News



Economy experiences fastest growth in three years

25 - 10 - 2013

Gross domestic product (GDP) rose by 0.8 per cent between July and September, according to the Office of National Statistics (ONS).

This growth was even greater than the 0.7 per cent increase achieved in the previous quarter and is the fastest the economy has advanced since 2010.

 

According to the ONS, there was ‘widespread growth’ in the latest quarter, with increases in each of the four main areas.
 

Output rose in agriculture (1.4 per cent), production (0.5 per cent), services (0.7 per cent) and construction (2.5 per cent).

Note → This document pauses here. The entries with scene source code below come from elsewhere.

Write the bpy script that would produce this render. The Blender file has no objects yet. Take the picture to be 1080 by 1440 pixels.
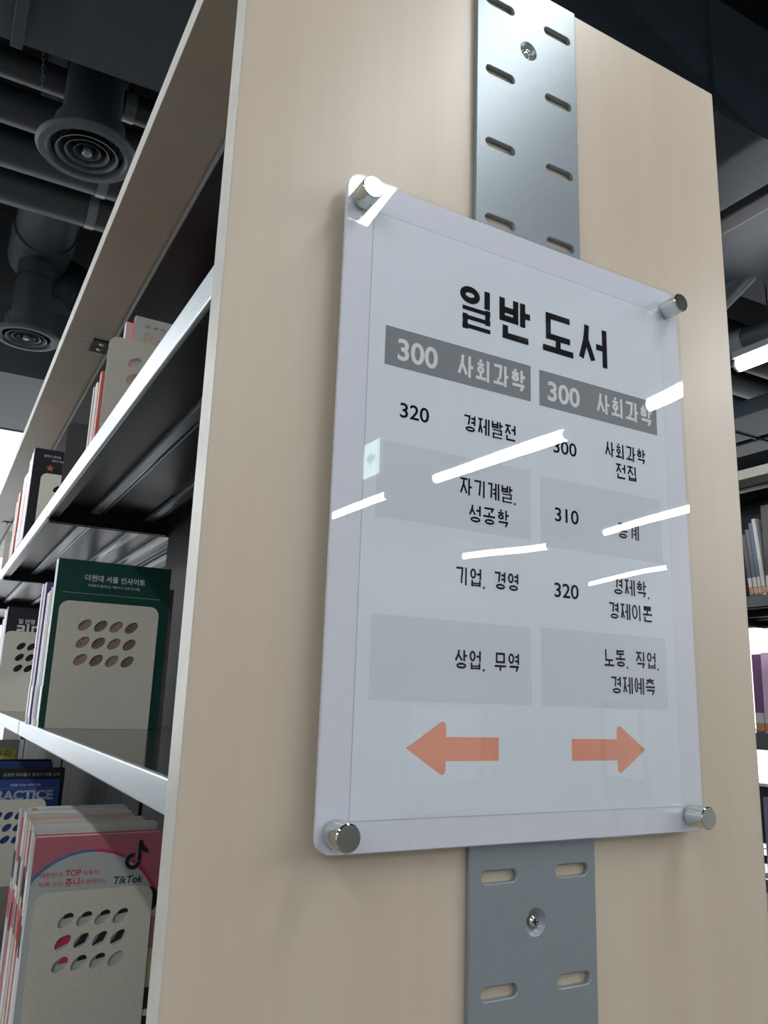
import bpy, bmesh, math, random
from mathutils import Vector, Matrix

random.seed(7)
S = bpy.context.scene
COL = S.collection

# ------------------------------------------------------------------ camera
CAM = Vector((-0.14091, -0.49817, -0.02274))
F_PX = 1130.82
def add_camera():
    y, p, r = math.radians(28.847), math.radians(13.079), math.radians(1.986)
    F = Vector((math.sin(y)*math.cos(p), math.cos(y)*math.cos(p), math.sin(p)))
    R = Vector((math.cos(y), -math.sin(y), 0)); U = R.cross(F)
    R2 = R*math.cos(r) + U*math.sin(r); U2 = -R*math.sin(r) + U*math.cos(r)
    cd = bpy.data.cameras.new('camera'); cd.sensor_fit = 'VERTICAL'; cd.sensor_height = 36
    cd.lens = F_PX/1440*36; cd.clip_start = 0.02; cd.dof.use_dof = False
    c = bpy.data.objects.new('camera', cd); COL.objects.link(c)
    M = Matrix((R2, U2, -F)).transposed().to_4x4(); M.translation = CAM
    c.matrix_world = M; S.camera = c
add_camera()

# ------------------------------------------------------------------ world / exposure
w = bpy.data.worlds.new('world'); S.world = w; w.use_nodes = True
w.node_tree.nodes['Background'].inputs[0].default_value = (0.8, 0.88, 1.0, 1)
w.node_tree.nodes['Background'].inputs[1].default_value = 1.0
S.view_settings.view_transform = 'Standard'; S.view_settings.look = 'None'
S.view_settings.gamma = 1; S.view_settings.use_curve_mapping = False
S.view_settings.exposure = 1.52
LAMP_E = 17.0      # strength of the lamp tubes
WIN_E = 0.65        # strength of the daylight windows

# ------------------------------------------------------------------ materials
MATS = {}
def mat(name, col, rough=0.5, metal=0.0, coat=0.0, emis=None, noise=None, spec=0.5, bump=0.0):
    """noise = (scale xyz, amount): tone variation that belongs to the surface"""
    if name in MATS: return MATS[name]
    m = bpy.data.materials.new(name); m.use_nodes = True; nt = m.node_tree
    b = nt.nodes['Principled BSDF']
    b.inputs['Base Color'].default_value = (*col, 1); b.inputs['Roughness'].default_value = rough
    b.inputs['Metallic'].default_value = metal; b.inputs['Coat Weight'].default_value = coat
    b.inputs['Coat Roughness'].default_value = 0.25
    b.inputs['Specular IOR Level'].default_value = spec
    if emis:
        b.inputs['Emission Color'].default_value = (*emis[0], 1); b.inputs['Emission Strength'].default_value = emis[1]
    if noise is None and not emis: noise = ((30, 30, 30), 0.06)
    if noise:
        tc = nt.nodes.new('ShaderNodeTexCoord'); mp = nt.nodes.new('ShaderNodeMapping')
        mp.inputs['Scale'].default_value = noise[0]
        n = nt.nodes.new('ShaderNodeTexNoise'); n.inputs['Scale'].default_value = 1.0; n.inputs['Detail'].default_value = 5
        nt.links.new(tc.outputs['Object'], mp.inputs[0]); nt.links.new(mp.outputs[0], n.inputs[0])
        mr = nt.nodes.new('ShaderNodeMapRange')
        mr.inputs['From Min'].default_value = 0.3; mr.inputs['From Max'].default_value = 0.7
        mr.inputs['To Min'].default_value = 1-noise[1]; mr.inputs['To Max'].default_value = 1+noise[1]
        nt.links.new(n.outputs['Fac'], mr.inputs['Value'])
        mx = nt.nodes.new('ShaderNodeVectorMath'); mx.operation = 'SCALE'
        mx.inputs[0].default_value = col; nt.links.new(mr.outputs[0], mx.inputs['Scale'])
        nt.links.new(mx.outputs[0], b.inputs['Base Color'])
        if bump:
            bp = nt.nodes.new('ShaderNodeBump'); bp.inputs['Strength'].default_value = bump
            bp.inputs['Distance'].default_value = 0.0005
            nt.links.new(n.outputs['Fac'], bp.inputs['Height']); nt.links.new(bp.outputs[0], b.inputs['Normal'])
    MATS[name] = m; return m

def wood_mat(name, base, dark):
    m = bpy.data.materials.new(name); m.use_nodes = True; nt = m.node_tree; b = nt.nodes['Principled BSDF']
    tc = nt.nodes.new('ShaderNodeTexCoord')
    def noise(scale, det, dist):
        mp = nt.nodes.new('ShaderNodeMapping'); mp.inputs['Scale'].default_value = scale
        n = nt.nodes.new('ShaderNodeTexNoise'); n.inputs['Scale'].default_value = 1; n.inputs['Detail'].default_value = det
        n.inputs['Distortion'].default_value = dist
        nt.links.new(tc.outputs['Object'], mp.inputs[0]); nt.links.new(mp.outputs[0], n.inputs[0]); return n
    a = noise((16, 16, 0.9), 4, 0.6); c = noise((120, 120, 5), 3, 0.0)
    mm = nt.nodes.new('ShaderNodeMath'); mm.operation = 'MULTIPLY_ADD'; mm.inputs[1].default_value = 0.3
    nt.links.new(c.outputs['Fac'], mm.inputs[0]); nt.links.new(a.outputs['Fac'], mm.inputs[2])
    cr = nt.nodes.new('ShaderNodeValToRGB')
    cr.color_ramp.elements[0].position = 0.45; cr.color_ramp.elements[1].position = 0.85
    cr.color_ramp.elements[0].color = (*dark, 1); cr.color_ramp.elements[1].color = (*base, 1)
    nt.links.new(mm.outputs[0], cr.inputs[0]); nt.links.new(cr.outputs[0], b.inputs['Base Color'])
    b.inputs['Roughness'].default_value = 0.36; b.inputs['Specular IOR Level'].default_value = 0.55
    f = noise((450, 450, 450), 2, 0)
    bp = nt.nodes.new('ShaderNodeBump'); bp.inputs['Strength'].default_value = 0.12; bp.inputs['Distance'].default_value = 0.0004
    nt.links.new(f.outputs['Fac'], bp.inputs['Height']); nt.links.new(bp.outputs[0], b.inputs['Normal'])
    MATS[name] = m; return m

WOOD = wood_mat('maple_laminate', (0.59, 0.51, 0.41), (0.545, 0.465, 0.365))
BAND = mat('grey_edge_band', (0.55, 0.545, 0.50), 0.4)
BANDR = mat('shaded_edge_band', (0.16, 0.11, 0.08), 0.5)  # shade of the right edge put into the colour; top band shares it
STEEL = mat('grey_painted_steel', (0.27, 0.315, 0.34), 0.34, 0.35, noise=((250, 250, 250), 0.03))
CHROME = mat('polished_steel', (0.62, 0.66, 0.63), 0.12, 1.0, noise=((90, 90, 90), 0.05))
SCREW = mat('zinc_screw', (0.7, 0.68, 0.62), 0.2, 1.0)
DARKS = mat('charcoal_steel', (0.012, 0.014, 0.018), 0.30, 0.0, spec=0.32, noise=((40, 40, 40), 0.1))
RAILM = mat('pale_rail_steel', (0.50, 0.54, 0.54), 0.35, 0.3)
DECK = mat('charcoal_shelf_top', (0.035, 0.035, 0.035), 0.12, 0.2, noise=((40, 40, 40), 0.1))
BACKM = mat('charcoal_back_panel', (0.012, 0.0125, 0.015), 0.55, spec=0.2)
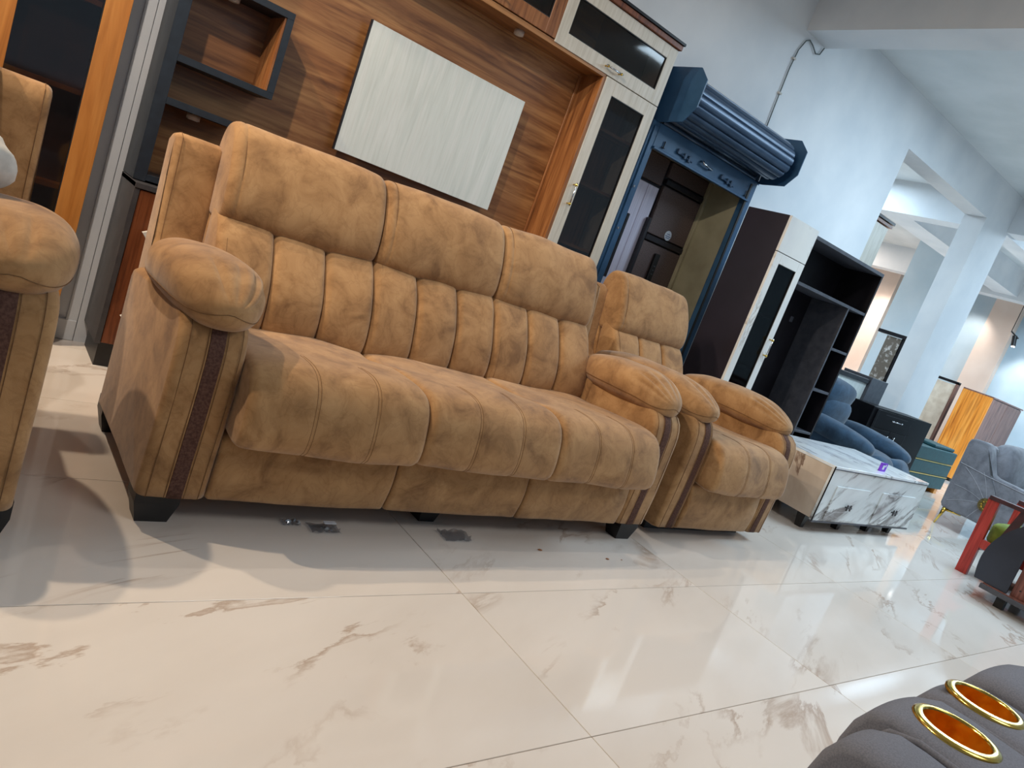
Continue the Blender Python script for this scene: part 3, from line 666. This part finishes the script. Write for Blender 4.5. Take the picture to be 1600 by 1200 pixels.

For the construction industry, it was the second successive quarter of growth after a changeable year.
 
 
‘This could signal that a recovery in that sector is really under way,’ said the BBC's chief economics correspondent, Hugh Pym.
 

‘Turning a corner’
 

Responding to the overall figures, Chancellor of the Exchequer George Osborne tweeted: ‘This shows that Britain’s hard work is paying off & the country is on the path to prosperity.’
 

Prime Minister David Cameron, who also took to Twitter to respond to the news, said: ‘Today’s encouraging GDP growth figures are another sign we are turning a corner – building an economy for hardworking people.’
 

‘No recovery at all’
 

Shadow chancellor Ed Balls also welcomed the figures, hailing the growth as ‘long overdue’.
 

However, he remarked that ‘for millions of people across the country still seeing prices rising faster than their wages, this is no recovery at all.’